I'm not usually a fan of European-style 'director's theatre' but I'm prepared to stretch a point when the director is Ivo van Hove, whose version of A View From The Bridge at the Young Vic cleaned up at the Olivier awards a couple of years ago. His reinvention of Ibsen's masterpiece for the National Theatre relies on a modern version by Patrick Marber that is fluent and plausible, updating the setting by 150 years but staying faithful to the characters.
It moves slowly, perhaps a little too slowly before the interval, with long Pinteresque pauses and little variation in pace. The advantage for the audience in the Lyttelton is that every line is weighed several times as the meaning is teased out. 'We have each other' is a line that sounds like a death sentence for the doomed marriage of Hedda and Tesman. The slowness is deliberate, not a reflection of the fact that this show is still in its early previews.

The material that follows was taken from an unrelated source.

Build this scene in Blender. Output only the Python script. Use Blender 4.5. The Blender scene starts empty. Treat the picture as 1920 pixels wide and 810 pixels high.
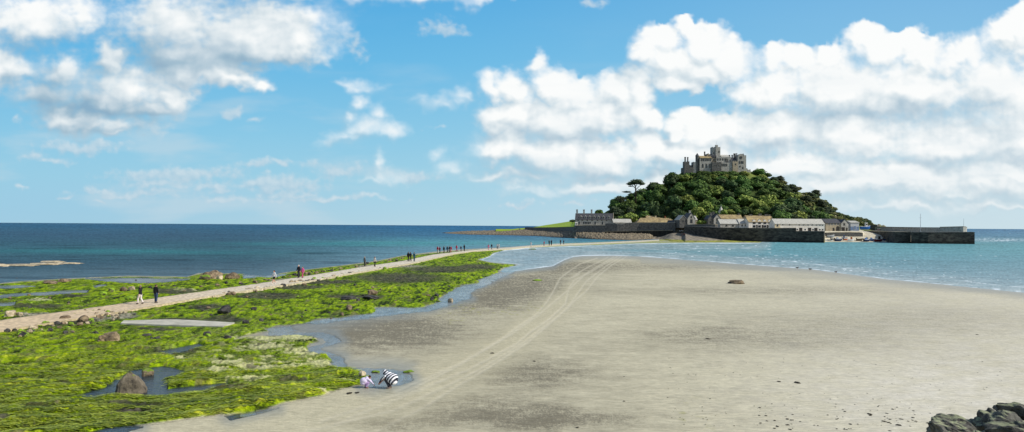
import bpy, bmesh, math, random
import numpy as np
from mathutils import Vector, Matrix, Euler

random.seed(7)
RNG = np.random.default_rng(7)
scene = bpy.context.scene
COL = scene.collection

# ------------------------------------------------------------------ camera
HC = 8.5                       # camera height above the sea
FP = 1387.0                    # focal length in units of the 1920 wide frame
PITCH = math.atan(18 / FP)
ROLL = 12.0 / 1900.0
F_ = np.array([0, math.cos(PITCH), math.sin(PITCH)])
U0 = np.array([0, -math.sin(PITCH), math.cos(PITCH)])
R0 = np.array([1.0, 0, 0])
R_ = R0 * math.cos(ROLL) + U0 * math.sin(ROLL)
U_ = U0 * math.cos(ROLL) - R0 * math.sin(ROLL)
cd = bpy.data.cameras.new("camera")
cd.sensor_width = 36
cd.lens = FP / 1920 * 36
cd.clip_start = 0.1
cd.clip_end = 200000
cam = bpy.data.objects.new("camera", cd)
COL.objects.link(cam)
M = Matrix(((R_[0], U_[0], -F_[0], 0), (R_[1], U_[1], -F_[1], 0), (R_[2], U_[2], -F_[2], HC), (0, 0, 0, 1)))
cam.matrix_world = M
scene.camera = cam

def rays(px, py):
    px = np.asarray(px, float); py = np.asarray(py, float)
    a = px - 960.0; b = py - 405.0
    return (F_[0] * FP + R_[0] * a - U_[0] * b, F_[1] * FP + R_[1] * a - U_[1] * b, F_[2] * FP + R_[2] * a - U_[2] * b)

def on_z(px, py, z):
    """world x, y of the point at height z seen at (px, py) of the frame"""
    dx, dy, dz = rays(px, py)
    t = (z - HC) / np.minimum(dz, -1e-3)
    return dx * t, dy * t

def at_d(px, py, D):
    """world point at distance y = D"""
    dx, dy, dz = rays(px, py)
    t = D / dy
    return Vector((float(dx * t), float(D), float(HC + dz * t)))

def hor(px):
    return 423.0 + (np.asarray(px, float) - 960.0) * ROLL

def z_at(py, px, D):
    return at_d(px, py, D).z

# ------------------------------------------------------------------ noise
_P = RNG.permutation(256); _P = np.concatenate([_P, _P, _P])
_G = np.stack([np.cos(np.arange(256) * 2.399963), np.sin(np.arange(256) * 2.399963)], 1).astype(np.float32)
def pn(x, y, seed=0):
    x = np.asarray(x, np.float32) + np.float32(seed * 17.37); y = np.asarray(y, np.float32) + np.float32(seed * 9.73)
    xi = np.floor(x); yi = np.floor(y); fx = x - xi; fy = y - yi
    xi = xi.astype(np.int64) & 255; yi = yi.astype(np.int64) & 255
    u = fx * fx * fx * (fx * (fx * 6 - 15) + 10); v = fy * fy * fy * (fy * (fy * 6 - 15) + 10)
    def g(ix, iy, ax, ay):
        h = _P[_P[ix & 255] + (iy & 255)]
        return _G[h, 0] * ax + _G[h, 1] * ay
    a = g(xi, yi, fx, fy); b = g(xi + 1, yi, fx - 1, fy); c = g(xi, yi + 1, fx, fy - 1); d = g(xi + 1, yi + 1, fx - 1, fy - 1)
    return (a + (b - a) * u) * (1 - v) + (c + (d - c) * u) * v
def fbm(x, y, o=4, seed=0, gain=.5, lac=2.03):
    s = 0; a = 1; n = 0
    for i in range(o):
        s = s + a * pn(x * lac ** i, y * lac ** i, seed + i * 3.1); n += a; a *= gain
    return s / n * 1.4
def billow(x, y, o=4, seed=0, gain=.5):
    s = 0; a = 1; n = 0
    for i in range(o):
        s = s + a * (1 - 2.6 * np.abs(pn(x * 2.07 ** i, y * 2.07 ** i, seed + i * 3.1))); n += a; a *= gain
    return s / n
def ss(a, b, x):
    t = np.clip((x - a) / (b - a), 0, 1)
    return t * t * (3 - 2 * t)
def inside(px, py, poly):
    r = np.zeros(px.shape, bool); n = len(poly)
    for i in range(n):
        x1, y1 = poly[i]; x2, y2 = poly[(i + 1) % n]
        if y1 == y2: continue
        c = ((y1 > py) != (y2 > py)) & (px < (x2 - x1) * (py - y1) / (y2 - y1) + x1)
        r ^= c
    return r
def segdist(px, py, pts, closed=False):
    d = np.full(px.shape, 1e9, np.float32); n = len(pts)
    for i in range(n if closed else n - 1):
        x1, y1 = pts[i]; x2, y2 = pts[(i + 1) % n]
        vx, vy = x2 - x1, y2 - y1; L = vx * vx + vy * vy + 1e-9
        t = np.clip(((px - x1) * vx + (py - y1) * vy) / L, 0, 1)
        q = (px - x1 - t * vx) ** 2 + (py - y1 - t * vy) ** 2
        d = np.minimum(d, q)
    return np.sqrt(d)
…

The set by Jan Versweyveld is a huge ugly white box occupying the whole stage, with no doors or windows, just a glass screen on one side that lets in daylight. With a minimal selection of ill-sorted furniture and walls of drab plasterboard, it is a fitting symbol for the emptiness of the Tesman marriage, already on the rocks as the couple return from their long European honeymoon. Before the play opens, Hedda is seated with her back to the audience, playing an upright piano in the middle of the stage. A maid is seated stiffly on the left, rather like a prison warder supervising the inmates of a cell.
Some productions of this play evoke sympathy for Hedda by making Tesman a cold academic prig. This one does the opposite, with the excellent Kyle Soller playing the would-be professor as a regular human being who lies bare-footed on the sofa, albeit a man with an overriding ambition to succeed. Ruth Wilson's Hedda is striking in a white silk dress, and very very nasty. From the moment she seizes the post-honeymoon buckets of flowers and violently strews them around the room, it's clear she has more in common with Lady Macbeth or Medea than most stage heroines.

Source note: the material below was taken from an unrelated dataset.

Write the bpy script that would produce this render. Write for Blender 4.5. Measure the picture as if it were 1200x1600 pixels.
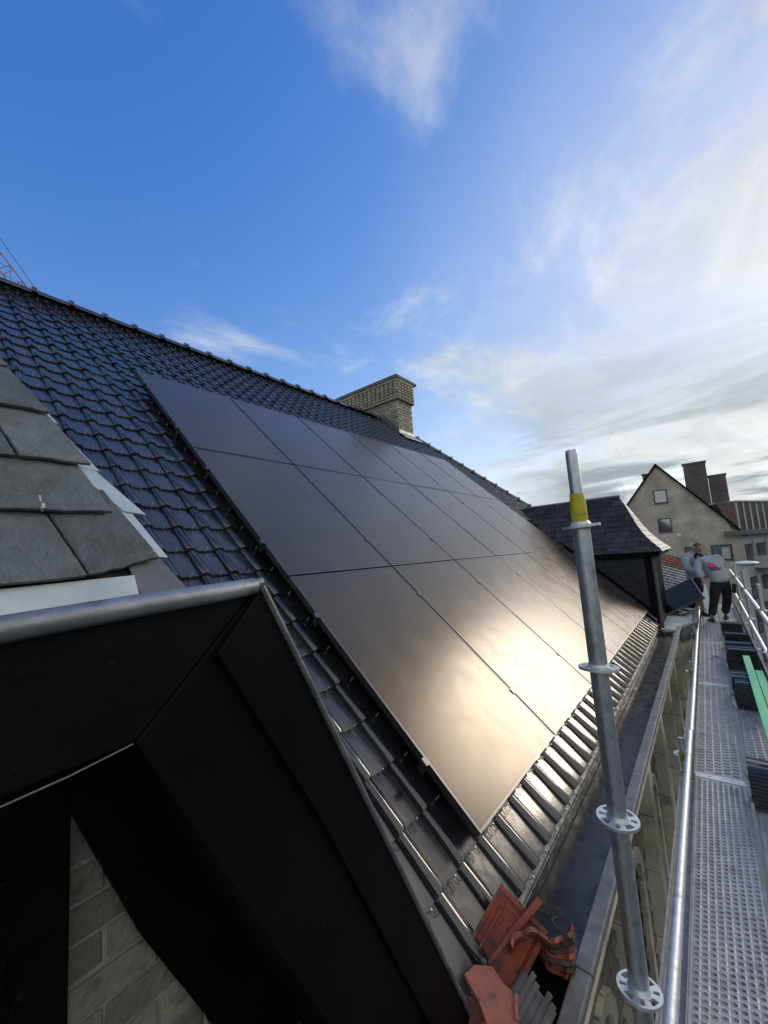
import bpy, bmesh, math, random
from mathutils import Vector, Matrix, Euler
random.seed(7)
R = math.radians
sc = bpy.context.scene
for o in list(bpy.data.objects): bpy.data.objects.remove(o)
COL = sc.collection

# ---------------------------------------------------------------- camera
YAW, PITCH, ROLL = R(37.956), R(6.497), R(4.081)
CAM = Vector((0.944, -1.751, 1.256))
FPX = 632.454
fw = Vector((-math.sin(YAW)*math.cos(PITCH), math.cos(YAW)*math.cos(PITCH), math.sin(PITCH)))
r0 = Vector((math.cos(YAW), math.sin(YAW), 0)); d0 = fw.cross(r0)
rt = math.cos(ROLL)*r0 + math.sin(ROLL)*d0
dn = -math.sin(ROLL)*r0 + math.cos(ROLL)*d0
cd = bpy.data.cameras.new('camera'); cam = bpy.data.objects.new('camera', cd); COL.objects.link(cam)
cd.sensor_fit = 'HORIZONTAL'; cd.sensor_width = 36; cd.lens = 36*FPX/1200
cd.clip_start = 0.02; cd.clip_end = 3000
m = Matrix.Identity(4)
for i in range(3):
    m[i][0] = rt[i]; m[i][1] = -dn[i]; m[i][2] = -fw[i]; m[i][3] = CAM[i]
cam.matrix_world = m
sc.camera = cam

# ---------------------------------------------------------------- sun, sky, exposure
SUN_EL, SUN_AZ = R(22.6), R(19.5)          # azimuth from +Y towards +X
SUND = Vector((math.sin(SUN_AZ)*math.cos(SUN_EL), math.cos(SUN_AZ)*math.cos(SUN_EL), math.sin(SUN_EL)))
ld = bpy.data.lights.new('sun', 'SUN'); sun = bpy.data.objects.new('sun', ld); COL.objects.link(sun)
ld.energy = 0.5; ld.angle = R(18); ld.color = (1, .89, .74)
sun.rotation_euler = SUND.to_track_quat('Z', 'Y').to_euler()
sc.view_settings.view_transform = 'Standard'; sc.view_settings.look = 'None'
sc.view_settings.exposure = 1.22; sc.view_settings.gamma = 1
sc.view_settings.use_curve_mapping = False
sc.render.resolution_x, sc.render.resolution_y = 768, 1024

w = bpy.data.worlds.new('World'); sc.world = w; w.use_nodes = True
nt = w.node_tree; nt.nodes.clear()
def nd(t, **k):
    n = nt.nodes.new(t)
    for a, b in k.items(): setattr(n, a, b)
    return n
def setin(n, i, v):
    if hasattr(v, 'is_output'): nt.links.new(v, n.inputs[i])
    elif v is not None: n.inputs[i].default_value = v
def mth(op, a, b=None, c=None, clamp=False):
    n = nd('ShaderNodeMath', operation=op, use_clamp=clamp)
    for i, v in enumerate((a, b, c)): setin(n, i, v)
    return n.outputs[0]
def vmth(op, a, b=None):
    n = nd('ShaderNodeVectorMath', operation=op)
    for i, v in enumerate((a, b)): setin(n, i, v)
    return n
def mixc(fac, a, b, bt='MIX'):
    n = nd('ShaderNodeMix', data_type='RGBA', blend_type=bt)
    setin(n, 0, fac); setin(n, 6, a); setin(n, 7, b)
    return n.outputs[2]
def sstep(x, a, b):
    n = nd('ShaderNodeMapRange', interpolation_type='SMOOTHSTEP')
    setin(n, 0, x); setin(n, 1, a); setin(n, 2, b); setin(n, 3, 0.0); setin(n, 4, 1.0)
    return n.outputs[0]
tc = nd('ShaderNodeTexCoord')
sky = nd('ShaderNodeTexSky', sky_type='NISHITA', sun_disc=False, sun_elevation=SUN_EL, sun_rotation=SUN_AZ)
sky.air_density = 1.0; sky.dust_density = 0.25; sky.ozone_density = 1.6
dirv = tc.outputs['Generated']
nrm = vmth('NORMALIZE', dirv).outputs[0]
sep = nd('ShaderNodeSeparateXYZ'); nt.links.new(nrm, sep.inputs[0])
den = mth('ADD', mth('MAXIMUM', sep.outputs[2], 0.0), 0.16)
px, py = mth('DIVIDE', sep.outputs[0], den), mth('DIVIDE', sep.outputs[1], den)
cmb = nd('ShaderNodeCombineXYZ'); setin(cmb, 0, px); setin(cmb, 1, py)
def noise(vec, scale, detail, rough, dist=0.0, off=(0,0,0), scl=(1,1,1), rot=0):
    mp = nd('ShaderNodeMapping'); nt.links.new(vec, mp.inputs[0])
    mp.inputs['Location'].default_value = off; mp.inputs['Scale'].default_value = scl
    mp.inputs['Rotation'].default_value = (0, 0, rot)
    n = nd('ShaderNodeTexNoise'); nt.links.new(mp.outputs[0], n.inputs[0])
    n.inputs['Scale'].default_value = scale; n.inputs['Detail'].default_value = detail
    n.inputs['Roughness'].default_value = rough; n.inputs['Distortion'].default_value = dist
    return n.outputs[0]
mdot = vmth('DOT_PRODUCT', nrm, tuple(SUND)).outputs['Value']
CDIR = Vector((.235, .955, .18)).normalized()          # where the cloud sheet is thickest, low towards the sun
cdot = vmth('DOT_PRODUCT', nrm, tuple(CDIR)).outputs['Value']
n1 = noise(cmb.outputs[0], 1.5, 11, .62, .45, (1.536, 8.537, 0), (1, .8, 1), .5)
n2 = noise(cmb.outputs[0], 1.0, 8, .58, .5, (7.3, 2.2, 0), (.5, 1.3, 1), .25)
n3 = noise(cmb.outputs[0], .55, 3, .5, .2, (1.03, 5.01, 0))
n4 = noise(cmb.outputs[0], 3.2, 8, .65, .6, (.221, 3.918, 0), (1, .6, 1), .9)
# thin veil that thickens towards the sun, broken into patches, over a clear blue sky
veil = mth('MULTIPLY', sstep(cdot, .55, .99), .36)
cov = mth('ADD', mth('MULTIPLY', mth('SUBTRACT', n1, .5), 3.6), mth('MULTIPLY', mth('SUBTRACT', n3, .5), 1.3))
cov = mth('ADD', cov, mth('MULTIPLY', mth('SUBTRACT', n4, .5), .7))
patch = sstep(mth('ADD', cov, mth('MULTIPLY', mth('SUBTRACT', cdot, .80), 2.3)), -.25, .75)
wisp = mth('MULTIPLY', sstep(cov, .0, .85), .55)
c1 = mth('MAXIMUM', mth('ADD', veil, mth('MULTIPLY', mth('MULTIPLY', patch, mth('SUBTRACT', 1.0, veil)), .95)), wisp)
# the clear window lies to the left; the rest of the sky is broken light cloud
CLR = Vector((math.sin(R(-60))*math.cos(R(35)), math.cos(R(-60))*math.cos(R(35)), math.sin(R(35))))
rdot = vmth('DOT_PRODUCT', nrm, tuple(CLR)).outputs['Value']
rest = mth('SUBTRACT', 1.0, sstep(mth('ADD', rdot, mth('MULTIPLY', cov, -.12)), .10, .52))
c1 = mth('MAXIMUM', c1, mth('MULTIPLY', rest, .92))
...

Sinead Matthews and Chukwudi Iwuji both make a strong impact as Mrs Elvsted and Lovborg, the disturbed recovering alcoholic writer for whom she has abandoned her husband. Iwuji, who was terrific when he played the hapless Henry VI in the RSC's big history cycle some eight years ago, is mostly to be seen in the US these days. He makes Lovborg's somewhat melodramatic antics after he is deliberately coaxed off the wagon by Hedda seem completely believable.
I was less convinced by Rafe Spall as Judge Brack, whose portrayal of the sinister blackmailing lawyer only really gets going in the final scene. But that may well reflect the director's artistic choices rather than those of the actor.
Some may find this production too reliant on the director's puppet mastery of his actors; but I was riveted. Van Hove, like Declan Donnellan, may lead his actors in suprising directions, but it seems to me he is always putting the text first. What would Ibsen think? That may be a silly question, but I think he would have enjoyed this remarkable production.